Kontraste

»Müll im Garten Eden« von Fatih Akin

  • Thomas Blum
  • Lesedauer: 4 Min.

Wir hören Vogelgezwitscher und blicken auf ein grünes Tal. Die Kamera zeigt uns einzelne Teeblätter, Teepflanzen, eine ganze Teeplantage. Ja, hier ist die Welt noch in Ordnung, könnte man meinen. Bis hierher hat sich die Betonwüste noch nicht ausgebreitet, hier hätte vielleicht auch Eichendorff sofort zu dichten angefangen. Doch die Kamera hat uns noch nicht alles gezeigt, das entscheidende Detail zeigt sie uns erst am Schluss der Einstellung: die Reste einer zerrissenen alten Plastiktüte, die sich auf einer der Pflanzen niedergelassen haben, flattern wie Fähnchen im Wind. Wo die Idylle ist, ist die Bedrohung nicht weit.

Glaubt man den Bildern, scheint der kleine türkische Ort Camburnu an der Schwarzmeerküste, das Heimatdorf der Großeltern des Filmemachers Fatih Akin, lange Zeit eine Art Idylle gewesen zu sein. Gewiss, man war arm, musste hart arbeiten auf den Teeplantagen - die Frauen vor allem, denn »die Männer lassen sich ihr Recht aufs Nichtstun nicht nehmen«, lacht eine etwa 40-jährige Kopftuchträgerin -, arbeiten muss man zwar auch heute noch, aber früher war wenigstens die Natur intakt. Doch damit ist seit ein paar Jahren Schluss: Der Staat hat beschlossen, mitten in der Idylle eine gigantische Mülldeponie zu errichten. Seit diese in Betrieb ist, ist in Camburnu nichts mehr, wie es vorher war.

Der Bürgermeister des Dorfs, ein ebenso rühriger wie hilfloser Mann, nennt auf Nachfrage die da oben, »die Bürokraten«, wie er sie bezeichnet, als die Schuldigen. Man habe eine Eingabe gemacht. Und in der Dorfkneipe machen die Männer, deren Gesichter von Falten zerfurcht sind, keinen Hehl aus der Wahrheit, wenn ihnen ein paar Gläser Raki die Zungen gelöst haben: »Die Ehrlosen haben uns zugemüllt«, singt einer zu folkloristischer Musik. »Die Politiker, diese Hohlköpfe, haben am grünen Tisch über uns entschieden.« Die anderen Versammelten stimmen in den Gesang mit ein. Schlagermusik hört sich anders an.

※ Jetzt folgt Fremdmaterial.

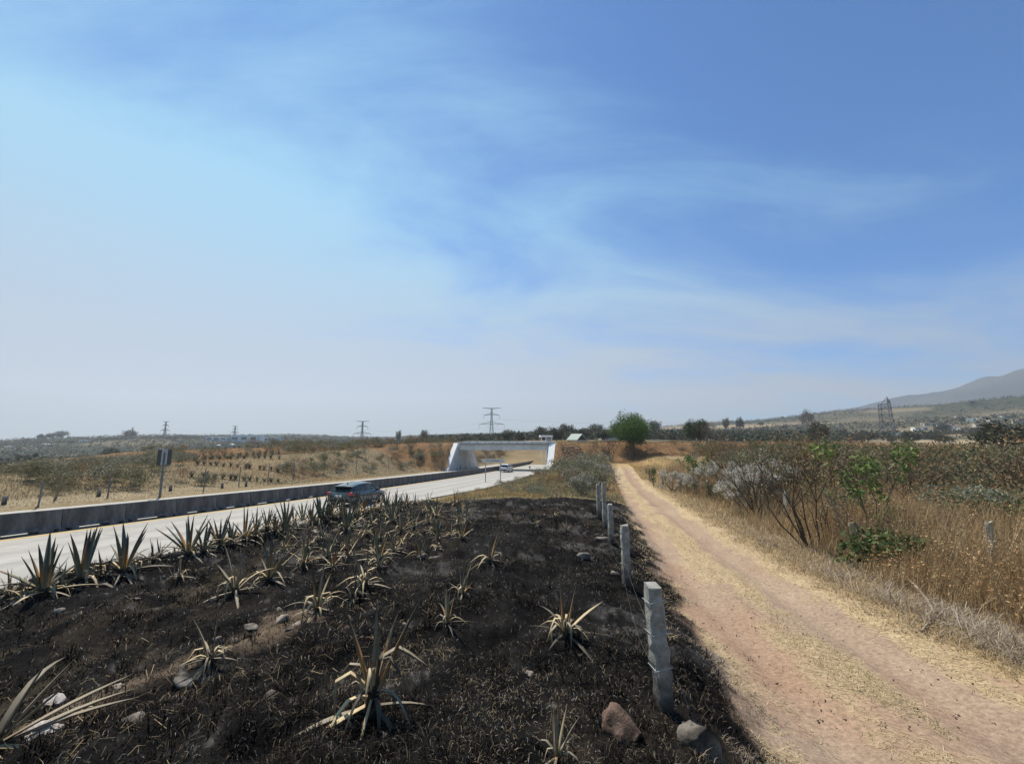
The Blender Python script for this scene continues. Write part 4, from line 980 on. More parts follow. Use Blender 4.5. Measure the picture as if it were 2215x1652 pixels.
# ------------------------------------------------------------------ roadside shrubs on the right of the track
def build_near_shrubs():
    def at(u, v): return G(u, v)
    # bare multi-stemmed shrub
    def bare(seed, h, n, spread, c, depth=2, lean=(0, 0), leaf=None, nleaf=0, lsize=.05):
        r = np.random.default_rng(seed); mb = MB(); tips = []; mids = []
        for k in range(n):
            a = r.uniform(0, 6.28); t = r.uniform(.1, spread)
            grow(r, mb, Vector((math.cos(a) * .08, math.sin(a) * .08, -.1)), Vector((math.cos(a) * t + lean[0], math.sin(a) * t + lean[1], 1)).normalized(), h * .5, h * .0085, depth, tips, .22, (2, 3), .38, .62, c, .2, 5, mids)
        cen = np.array([t[:] for t in tips] + [m[:] for m in mids])
        V, F, C = leaf_quads(r, cen, max(nleaf, 40), lsize, leaf if leaf is not None else [(.2, .16, .11)], h * .07, .45, .4)
        return mb.mesh('stems', M_bark, False, True), to_mesh('foliage', V, F, C, M_leaf)
    D = (.075, .062, .052); Gy = (.20, .18, .15)
    def put(name, u, v, hpx, me, base, lab, rz=0, sx=1.0):
        p, t = at(u, v); s = hpx / FPX * t / base; return bush_obj(name, me, p, rz, (s * sx, s * sx, s), lab)
    put('bare_shrub', 1762, 1192, 232, bare(1, 2.2, 7, .5, D, 2, (-.22, 0), OLIVE + BROWN, 420, .06), 2.2, 'tall dark stemmed bare shrub leaning left beside the track')
    put('bare_shrub', 1790, 1182, 150, bare(2, 2.0, 4, .25, D, 2, (0, 0), [(.16, .17, .06), (.22, .19, .10)], 260, .06), 2.0, 'slim dark bare shrub just right of the leaning one')
    put('bare_shrub', 1860, 1205, 165, bare(3, 2.0, 5, .35, (.17, .14, .11), 2, (-.3, 0), BROWN + GREYG, 380, .06), 2.0, 'grey twiggy shrub in front of the old post stump')
    put('bare_shrub', 1640, 1120, 150, bare(4, 2.2, 8, .6, D, 2, (-.1, 0), OLIVE, 300, .06), 2.2, 'thin twiggy shrub behind the white flowering bushes')
    # leafy sapling with hanging pale green leaves
    r = np.random.default_rng(5); mb = MB(); tips = []; mids = []
    for k, (dx, L) in enumerate([(-.22, 1.35), (.03, 1.25), (-.05, 1.1)]):
        grow(r, mb, Vector((.05 * k, 0, -.1)), Vector((dx, r.normal() * .1, 1)).normalized(), L, .022, 2, tips, .14, (2, 3), .62, .55, (.16, .14, .11), .25, 5, mids)
    cen = np.array([t[:] for t in tips] + [m[:] for m in mids[3:]])
    V, F, C = leaf_quads(r, cen, 760, .13, [(.16, .21, .06), (.10, .155, .04), (.20, .23, .09), (.06, .10, .03)], .17, .42, -.7)
    put('leafy_sapling', 1895, 1188, 246, (mb.mesh('stems', M_bark, False, True), to_mesh('foliage', V, F, C, M_leaf)), 2.5, 'leafy sapling with drooping fresh green leaves on bare thin stems')
    # squat green bush
    me = make_bush(6, .9, 1.1, [(.05, .085, .025), (.085, .125, .04), (.15, .17, .07), (.03, .05, .018)], 1500, .11, nst=12, leafsp=.22, up=-.1)
    put('green_bush', 1928, 1240, 98, me, .95, 'squat dark green leafy bush at the edge of the dry grass', sx=1.25)
    # white-flowering shrubs
    wf = [make_bush(20 + i, 1.6, 1.5, GREYG, 1000, .07, (.16, .14, .12), 9, WHITE, 4200, .5, .15, 1) for i in range(3)]
    for i, (u, v, h, lab, sx) in enumerate([(1560, 1080, 88, 'whitish seeded shrub, left one of the pair right of the track', 1.0), (1632, 1112, 104, 'large whitish seeded shrub half hiding a concrete post', 1.2), (1668, 1100, 118, 'tall shrub with pale pinkish seed heads above the others', .8),
                                          (1456, 1062, 48, 'round whitish bush beside the far track fence', 1.2), (1490, 1068, 38, 'low whitish bush right of the round one by the far fence', 1.3), (1598, 1098, 60, 'low pale bush between the two whitish shrubs', 1.3),
                                          (2112, 1165, 128, 'pale grey green sage bush standing out of the tall dry grass', 1.35), (2060, 1160, 92, 'smaller grey green bush left of the sage bush', 1.2)]):
        put('white_seeded_shrub' if i < 6 else 'sage_bush', u, v, h, wf[i % 3] if i < 6 else make_bush(30 + i, 1.5, 1.6, [(.20, .225, .16), (.26, .28, .21), (.15, .17, .12)], 2600, .075, GREYG[0], 12, None, 0, .9, .16, 1), 1.6, lab, i, sx)
    # yellow-green bush, and poinsettia-like sapling far by the track
    put('yellow_green_bush', 1628, 1042, 62, make_bush(40, 1.8, 1.6, [(.13, .15, .035), (.09, .12, .03), (.17, .15, .05), (.05, .08, .02)], 2200, .10, nst=10, leafsp=.2), 1.8, 'yellowish green bush behind the white seeded shrubs', sx=1.2)
    put('leafy_sapling', 1502, 1078, 100, bare(41, 2.2, 3, .12, (.16, .13, .1), 2, (0, 0), GREEN + [(.16, .18, .07)], 520, .12), 2.4, 'slim sapling with a spray of green leaves on top by the far fence')
    put('small_cypress', 1414, 1052, 42, make_bush(42, 1.4, .3, [(.05, .08, .025), (.10, .12, .04)], 700, .08, nst=4, leafsp=.13, up=1.2), 1.4, 'narrow dark green seedling by the far fence posts')
    put('small_cypress', 1541, 1082, 40, make_bush(43, 1.4, .35, [(.06, .10, .025), (.12, .16, .05)], 500, .08, nst=4, leafsp=.14, up=1.0), 1.4, 'small bright green seedling right of the whitish low bush')
    # twiggy brush standing in the grass behind the front shrubs
    br = [make_bush(440 + i, 2.0, 1.5, [OLIVE + BROWN[:2], OLIVE, BROWN + OLIVE[2:], GREYG + OLIVE][i], [520, 1100, 620, 800][i], .085, [(.10, .08, .065), (.12, .10, .08), (.16, .11, .075), (.17, .15, .12)][i], 10, None, 0, .4, .15, 2 if i % 2 == 0 else 1, .4, .009) for i in range(4)]
    for i, (u, v, h, k, lab) in enumerate([(1698, 1078, 118, 1, 'olive twiggy bush behind the tall pinkish headed shrub'), (1742, 1068, 108, 0, 'thin brown brush above the leaning bare shrub'), (1806, 1088, 132, 2, 'russet twiggy bush left of the leafy sapling'),
                                          (1850, 1072, 112, 1, 'olive bush directly behind the leafy sapling'), (1962, 1098, 122, 2, 'russet brush right of the leafy sapling'), (2016, 1082, 106, 1, 'olive bush left of the sage bush'), (1905, 1105, 104, 0, 'sparse dark brush between sapling and dry grass'),
                                          (2072, 1068, 104, 0, 'thin brush behind the sage bush'), (2168, 1092, 128, 1, 'large olive bush at the right edge above the dry grass'), (2212, 1120, 150, 2, 'russet brush cut by the right edge'), (1648, 1058, 96, 3, 'grey leaved bush behind the yellowish green one'), (1590, 1040, 74, 0, 'dark thin brush left of the yellowish green bush')]):
        put('twiggy_bush', u, v + 20, h * 1.3, br[k], 2.1, lab, i * 1.3, 1.15)
    # fallen branch
    p, t = at(2035, 1352); q, t2 = at(1955, 1265)
    root = O('fallen_branch', None, loc=p); T(root, 'dead pale branch lying propped on the dry bank', 'branch')
    e = q - p; e.z = q.z - p.z + .18
    mb = MB(); mb.tube([(0, 0, .03), e * .3 + Vector((.05, 0, .10)), e * .6 + Vector((0.02, 0, .14)), e * .85 + Vector((0, 0, .1)), e], [.03, .028, .024, .02, .012], 7)
    O('limb', mb.mesh('limb', M_wood), root)
    for k, (t0, d) in enumerate([(.8, Vector((-.1, .25, .25))), (.9, Vector((.12, .2, .3))), (1.0, Vector((-.12, .15, .3))), (.5, Vector((.25, .1, .12)))]):
        a = e * t0 + Vector((0, 0, .08)); mb = MB(); mb.tube([a, a + d * .6 + Vector((.02, 0, .02)), a + d], [.011, .008, .004], 5); O('twig', mb.mesh('twig', M_wood), root)
    p, t = at(2010, 1362)
    root = O('fallen_branch', None, loc=p, rot=(0, 0, R(25))); T(root, 'short dark stick lying at the foot of the pale branch', 'branch')
    mb = MB(); mb.tube([(-.25, 0, .03), (0, .03, .05), (.45, .1, .07)], [.02, .018, .01], 6); O('limb', mb.mesh('limb', M_wood), root)
    mb = MB(); mb.tube([(.05, .04, .05), (.2, .14, .12)], [.01, .005], 5); O('twig', mb.mesh('twig', M_wood), root)
build_near_shrubs()

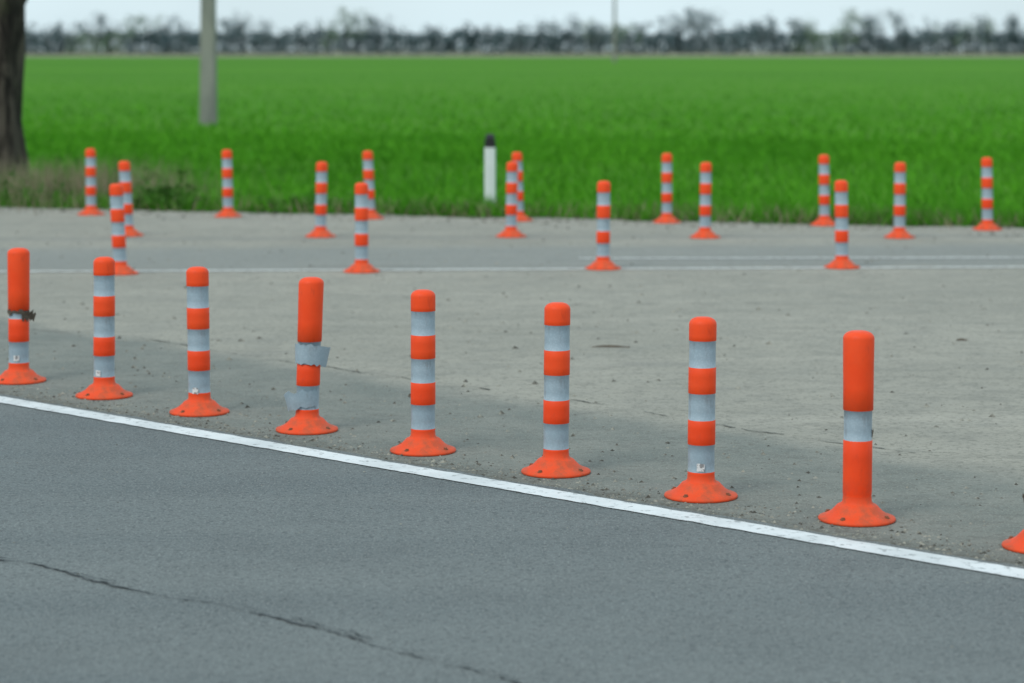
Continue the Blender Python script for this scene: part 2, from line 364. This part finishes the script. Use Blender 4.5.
def branch(p,d,L,r,depth):
    pts=[Vector(p)];rad=[r];n=5
    dd=Vector(d).normalized()
    for i in range(n):
        dd=(dd+Vector((random.uniform(-.22,.22),random.uniform(-.22,.22),random.uniform(-.02,.22)))).normalized()
        pts.append(pts[-1]+dd*L/n); rad.append(r*(1-0.8*(i+1)/n))
    tube([tuple(q) for q in pts],rad,7,0.05)
    tips.extend(pts[2:])
    if depth>0:
        for _ in range(4):
            q=random.choice(pts[1:]); d2=(dd+Vector((random.uniform(-1,1),random.uniform(-1,1),random.uniform(-.2,.8)))).normalized(); branch(q,d2,L*0.55,r*0.45,depth-1)
branch((0.1,0,2.35),(0.6,0.1,1.0),2.8,.13,2); branch((-.1,0,2.5),(-.8,.2,.8),3.0,.13,2)
for _ in range(9):
    z=random.uniform(3,7.5); a=random.uniform(0,6.28); branch((0.05,0.05,z),(math.cos(a),math.sin(a),.6),2.8-z*0.18,.09,2)
mesh_obj('trunk_and_limbs',TV,TF,[BARK],smooth=True,parent=tree)
tips=[t for t in tips if t.z>2.85]
L=[]
for _ in range(6000):
    t=random.choice(tips); c=np.array(t)+rng.normal(0,0.16,3); s=random.uniform(.03,.07)
    L.append(c+rng.normal(0,s,(3,3)))
lo=tri_obj('leaves',np.array(L),[LEAF]); lo.parent=tree

# ---------------------------------------------------------------- grass
def blades(n,xf,yf,h0,h1,w,lean=0.3):
    x=xf(n); y=yf(n,x); h=rng.uniform(h0,h1,n); a=rng.uniform(0,2*pi,n)
    dx=np.cos(a)*w/2; dy=np.sin(a)*w/2; lx=rng.normal(0,lean,n)*h; ly=rng.normal(0,lean,n)*h
    V=np.zeros((n,3,3)); V[:,0]=np.stack([x-dx,y-dy,np.full(n,-.02)],1); V[:,1]=np.stack([x+dx,y+dy,np.full(n,-.02)],1); V[:,2]=np.stack([x+lx,y+ly,h],1)
    return V
ed=lambda x:27.0-0.296*x
A=blades(48000,lambda n:rng.uniform(-12,12,n),lambda n,x:ed(x)+0.75+rng.uniform(0,1,n)**1.5*24+0.4*np.sin(x*2.1)*np.cos(x*.7),.08,.18,.024,.6)
n=36000; yb=40+rng.exponential(34,n); xb=rng.uniform(-.26,.26,n)*yb
B=blades(n,lambda k:xb,lambda k,x:yb,.06,.13,.05,.9)
E=blades(14000,lambda n:rng.uniform(-13,13,n),lambda n,x:ed(x)+0.12+np.abs(rng.normal(0,.5,n)),.04,.22,.016,.5)
G=np.concatenate([A,B,E]); mi=np.concatenate([(rng.random(len(A))<.45),(rng.random(len(B))<.3),(rng.random(len(E))<.7)]).astype(int)
mi[len(A)+len(B):][rng.random(len(E))<.25]=2
tri_obj('field_grass',G,[GR1,GR2,DRY],mi)
D1=blades(3000,lambda n:-5.5+rng.normal(0,.75,n),lambda n,x:30.4+rng.normal(0,.8,n),.15,.60,.010,.28)
D2=blades(1200,lambda n:-8.4+rng.normal(0,1.2,n),lambda n,x:31.5+rng.normal(0,.6,n),.15,.5,.010,.28)
tri_obj('dry_grass',np.concatenate([D1,D2]),[DRY,WEED],(rng.random(4200)<.25).astype(int))
W=[]
for (cx,cy,rr,hh,n) in ((-4.1,28.7,.22,.24,700),(-6.9,30.2,.5,.22,900),(-6.0,29.4,.4,.2,500),(-2.4,28.2,.3,.12,300),(-.6,28.0,.5,.08,200),(4.2,26.6,.5,.1,200)):
    for _ in range(n):
        c=np.array([cx+rng.normal(0,rr),cy+rng.normal(0,rr*.6),abs(rng.normal(0,hh*.6))]); W.append(c+rng.normal(0,.028,(3,3)))
tri_obj('roadside_weeds',np.array(W),[WEED])
def debris(x,y,l,w,a):
    d=Vector((math.cos(a),math.sin(a),0)); n=Vector((-d.y,d.x,0)); V=[];F=[]
    for i in range(7):
        k=i/6; p=Vector((x,y,-.004))+d*l*(k-.5)+n*0.012*math.sin(k*5); ww=w*(0.3+math.sin(k*pi))
        V+=[p+n*ww/2,p+Vector((0,0,ww*.8)),p-n*ww/2]
    for i in range(6): b=3*i; F+=[(b,b+3,b+4,b+1),(b+1,b+4,b+5,b+2)]
    return mesh_obj('twig',V,F,[RAG])
debris(0.62,15.25,.24,.012,0.02); debris(-1.9,14.6,.10,.012,.9); debris(2.9,15.6,.08,.012,.3); debris(-.55,13.1,.07,.012,1.9)

# ---------------------------------------------------------------- distant tree line
prof=[(-700,26),(-400,20),(-200,24),(0,24),(30,22),(60,15),(90,11),(130,8),(150,12),(180,14),(210,15),(240,10),(265,17),(300,20),(330,14),(350,3),(375,12),(400,22),(440,20),(500,22),(540,18),(560,12),(585,10),(600,22),(640,18),(670,10),(690,2),(715,10),(740,22),(770,8),(790,14),(820,20),(850,6),(870,3),(890,6),(915,22),(930,12),(960,18),(985,8),(1000,10),(1024,20),(1300,14),(1500,24),(1800,16)]
PX=np.array([(p[0]-512)/2418*1000 for p in prof]); PH=np.array([(50-p[1])/2418*1000+2.6 for p in prof])
T=[];MI=[]
def ftree(x,y,h,w,mat,n):
    k=rng.integers(7,12); cs=[(rng.normal(0,w*.25),rng.normal(0,w*.3),h*rng.uniform(.35,.86),rng.uniform(.12,.20)*h) for _ in range(k)]
    r=0.022*h
    for a in (0,2.1,4.2):
        T.append(np.array([[x+r*math.cos(a),y+r*math.sin(a),0],[x+r*math.cos(a+2.1),y+r*math.sin(a+2.1),0],[x,y,h*.92]])); MI.append(2)
    for c in cs:
        T.append(np.array([[x-.15,y,h*.3],[x+.15,y,h*.3],[x+c[0],y+c[1],c[2]+c[3]]])); MI.append(2)
    for _ in range(n):
        c=cs[rng.integers(k)]; d=rng.normal(0,1,3); d/=np.linalg.norm(d); d*=c[3]*rng.random()**.5
        T.append(np.array([x+c[0],y+c[1],c[2]])+d+rng.normal(0,.42,(3,3))); MI.append(mat)
for x in np.arange(-480,520,3.0):
    xx=x+rng.normal(0,1.6); hm=float(np.interp(xx,PX,PH))
    tall=rng.random()<.48
    h=hm*(rng.uniform(.85,1.03) if tall else rng.uniform(.45,.75)); g=mnoise.noise((xx*.035,0,4))
    ftree(xx,1000+rng.normal(0,6),h,h*.6,1 if g>0.05 and rng.random()<.7 else 0,210 if tall else 100)
n=60000; hx=rng.uniform(-500,540,n); hh=np.array([8.8+4.0*mnoise.noise((a*.035,1,1))+2.6*mnoise.noise((a*.2,1,2)) for a in hx])
hz=rng.random(n)**.85*hh
H=np.stack([hx,1006+rng.normal(0,5,n),hz],1)[:,None,:]+rng.normal(0,.6,(n,3,3))
MH=np.array([1 if mnoise.noise((a*.02,9,0))>.25 else 0 for a in hx])
tri_obj('distant_tree_line',np.concatenate([np.array(T),H]),[FT1,FT2,FT3],np.concatenate([np.array(MI),MH]))

# ---------------------------------------------------------------- light: overcast daylight
el,az=math.radians(48),math.radians(-140)
w=bpy.data.worlds.new('World'); S.world=w; w.use_nodes=True; nt=w.node_tree; N=nt.nodes; Lk=nt.links
sky=N.new('ShaderNodeTexSky'); sky.sky_type='NISHITA'; sky.sun_disc=False; sky.sun_elevation=el; sky.sun_rotation=az; sky.dust_density=2.5; sky.air_density=1.2
tc=N.new('ShaderNodeTexCoord'); mp=N.new('ShaderNodeMapping'); mp.inputs['Scale'].default_value=(1,1,4); Lk.new(tc.outputs['Generated'],mp.inputs[0])
nz=N.new('ShaderNodeTexNoise'); nz.inputs['Scale'].default_value=3; nz.inputs['Detail'].default_value=3; Lk.new(mp.outputs[0],nz.inputs['Vector'])
mr=N.new('ShaderNodeMapRange'); mr.inputs[1].default_value=.3; mr.inputs[2].default_value=.7; mr.inputs[3].default_value=.65; mr.inputs[4].default_value=.9; Lk.new(nz.outputs['Fac'],mr.inputs[0])
mx=N.new('ShaderNodeMix'); mx.data_type='RGBA'; Lk.new(mr.outputs[0],mx.inputs[0]); Lk.new(sky.outputs[0],mx.inputs[6]); mx.inputs[7].default_value=(6.4,7.9,8.5,1)
bg=N['Background']; Lk.new(mx.outputs[2],bg.inputs[0]); bg.inputs[1].default_value=0.13
sl=bpy.data.lights.new('sun','SUN'); sl.energy=1.2; sl.angle=math.radians(25); sl.color=(1,.96,.9)
so=bpy.data.objects.new('sun',sl); S.collection.objects.link(so)
dirv=Vector((math.sin(az)*math.cos(el),math.cos(az)*math.cos(el),math.sin(el)))
so.rotation_euler=dirv.to_track_quat('Z','Y').to_euler(); so.location=(0,0,30)

# ---------------------------------------------------------------- camera
cd=bpy.data.cameras.new('camera'); co=bpy.data.objects.new('camera',cd); S.collection.objects.link(co)
cd.lens=85; cd.sensor_width=36; cd.shift_y=-0.2847; cd.clip_end=20000; cd.clip_start=.1
co.location=(0,0,1.87); co.rotation_euler=(math.radians(90),0,0)
cd.dof.use_dof=True; cd.dof.focus_distance=10.6; cd.dof.aperture_fstop=2.2
S.camera=co
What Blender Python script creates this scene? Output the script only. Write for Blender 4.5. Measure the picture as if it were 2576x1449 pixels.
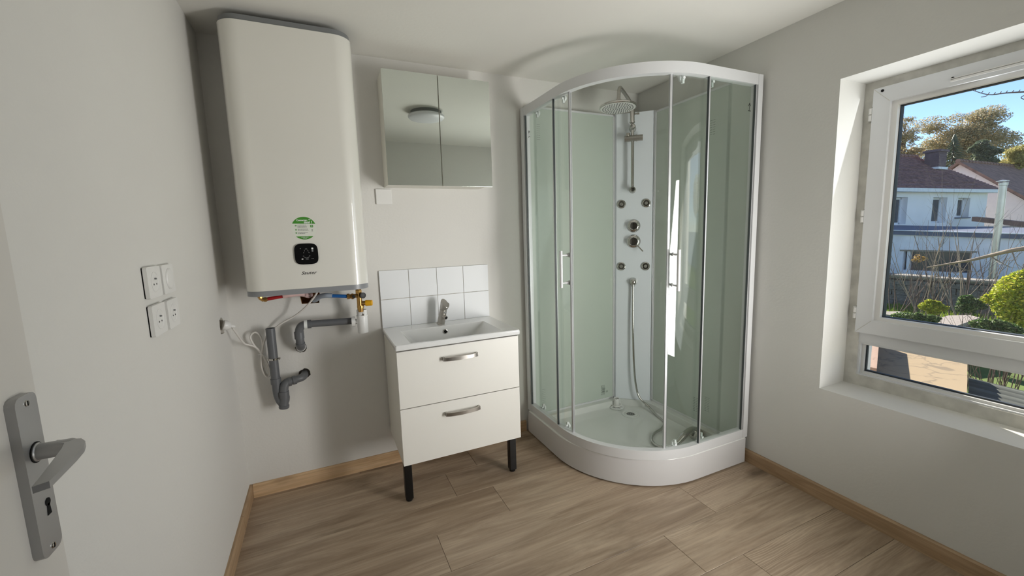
import bpy, bmesh, math, random
from mathutils import Vector, Matrix
random.seed(7)
for o in list(bpy.data.objects): bpy.data.objects.remove(o)
SC = bpy.context.scene
COL = SC.collection

# ------------------------------------------------------------------ camera
CAM = Vector((0.404, -2.2564, 1.2391)); YAW, PITCH, ROLL, FPX = 0.4264, -0.1306, -0.03, 1049.3
fwd = Vector((math.sin(YAW)*math.cos(PITCH), math.cos(YAW)*math.cos(PITCH), math.sin(PITCH)))
rt0 = Vector((math.cos(YAW), -math.sin(YAW), 0)); up0 = rt0.cross(fwd)
RT = rt0*math.cos(ROLL)+up0*math.sin(ROLL); UP = -rt0*math.sin(ROLL)+up0*math.cos(ROLL)
cd = bpy.data.cameras.new('camera'); cam = bpy.data.objects.new('camera', cd); COL.objects.link(cam)
cd.sensor_width = 36; cd.lens = FPX/2576*36; cd.clip_start = 0.01; cd.clip_end = 500
M = Matrix((RT, UP, -fwd)).transposed().to_4x4(); M.translation = CAM
cam.matrix_world = M; SC.camera = cam

# ------------------------------------------------------------------ colour management, sky, sun, added fill lamps
SC.view_settings.view_transform = 'Standard'; SC.view_settings.look = 'None'
SC.view_settings.gamma = 1; SC.view_settings.use_curve_mapping = False
SC.view_settings.exposure = 0.0
world = bpy.data.worlds.new('sky'); SC.world = world; world.use_nodes = True
wn = world.node_tree.nodes; wl = world.node_tree.links
sky = wn.new('ShaderNodeTexSky'); sky.sky_type = 'NISHITA'; sky.sun_disc = False
sky.sun_elevation = math.radians(30); sky.sun_rotation = math.radians(27)
sky.altitude = 50; sky.air_density = .6; sky.dust_density = 0.0; sky.ozone_density = 2
wl.new(sky.outputs[0], wn['Background'].inputs[0]); wn['Background'].inputs[1].default_value = 0.25
def look(o, d): o.rotation_euler = Vector(d).to_track_quat('-Z', 'Y').to_euler()
el = math.radians(30); SUND = Vector((-0.453*math.cos(el), -0.891*math.cos(el), -math.sin(el)))
sd = bpy.data.lights.new('sun', 'SUN'); sd.energy = 13.0; sd.angle = math.radians(0.6); sd.color = (1, .93, .82)
sun = bpy.data.objects.new('sun', sd); COL.objects.link(sun); look(sun, SUND); sun.location = (20, 40, 25)
def area(name, loc, d, sx, sy, e, c):
    l = bpy.data.lights.new(name, 'AREA'); l.shape = 'RECTANGLE'; l.size = sx; l.size_y = sy; l.energy = e; l.color = c
    o = bpy.data.objects.new(name, l); COL.objects.link(o); o.location = loc; look(o, d); return o
wd = area('window_fill', (2.37, -1.60, 1.15), (-1, -.12, .34), .78, 1.28, 4.6, (.93, .97, 1))  # area lamp added in the opening to lift the window light indoors
rb = area('reveal_bounce_fill', (2.10, -2.12, .95), (-.49, .86, .17), .46, 1.3, 21, (1, .985, .955)); rb.data.spread = math.radians(118)  # unseen lamp added by the front wall in place of reveal-bounced sunlight
hl = area('hall_fill', (0.5, -3.5, 1.3), (0, 1, .05), .8, 1.3, .6, (1, .985, .97))  # unseen fill lamp added in the hall to brighten the room

# ------------------------------------------------------------------ helpers
def lin(c): return tuple(((v/255)/12.92 if v <= 10 else (((v/255)+.055)/1.055)**2.4) for v in c)
def at(u, v, X):
    d = fwd + RT*((u-1288)/FPX) - UP*((v-724.5)/FPX)
    return CAM + d*((X-CAM.x)/d.x)
def atz(u, v, z):
    d = fwd + RT*((u-1288)/FPX) - UP*((v-724.5)/FPX)
    return CAM + d*((z-CAM.z)/d.z)
def aty(u, v, y):
    d = fwd + RT*((u-1288)/FPX) - UP*((v-724.5)/FPX)
    return CAM + d*((y-CAM.y)/d.y)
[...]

Fatih Akin zeigt, wie die heimelig-lauschige Seite der Tradition und die dunkle Seite der Moderne aufeinandertreffen, und wird nicht müde, uns per Parallelmontage die scharfen Kontraste vorzuführen. Zuerst sehen wir im Bild tapfere, couragierte Landfrauen, die erzürnt sind über den Giftmüll und den bestialischen Gestank, den die Behörden allen Ernstes durch das großflächige Versprühen von Duftstoffen zu bekämpfen versuchen. Danach blicken wir auf das zynische Grinsen des aalglatten »Umweltingenieurs«, der den Bau der Deponie leitet: »Sie filmen gerade die schönste Mülldeponie der Türkei.«

Hier der nebelverhangene grüne Hügel im Morgenlicht, da der lärmende Mülltransporter, der eine tonnenschwere, stinkende Riesenwurst aus zusammengestauchten Industrieabfällen aus sich herauspresst. Am Meer tollen lachende Kinder mit Schwimmflügeln herum, nicht weit davon entfernt werden gebrauchte Spritzbestecke und Chemieabfälle angespült. Auf der einen Seite ein rauschendes Bächlein, auf der anderen eine schwarzbraune, schäumende Brühe, die ungefiltert ins Meer fließt. Hier die ländliche Idylle der Dorfgemeinschaft, dort der unverständliche Einbruch der hässlichen Seite der Zivilisation. Postkartenbilder sollen die Bedrohung durch die Konsum- und Industriegesellschaft bannen und zeigen, wie es einmal war und wieder sein könnte.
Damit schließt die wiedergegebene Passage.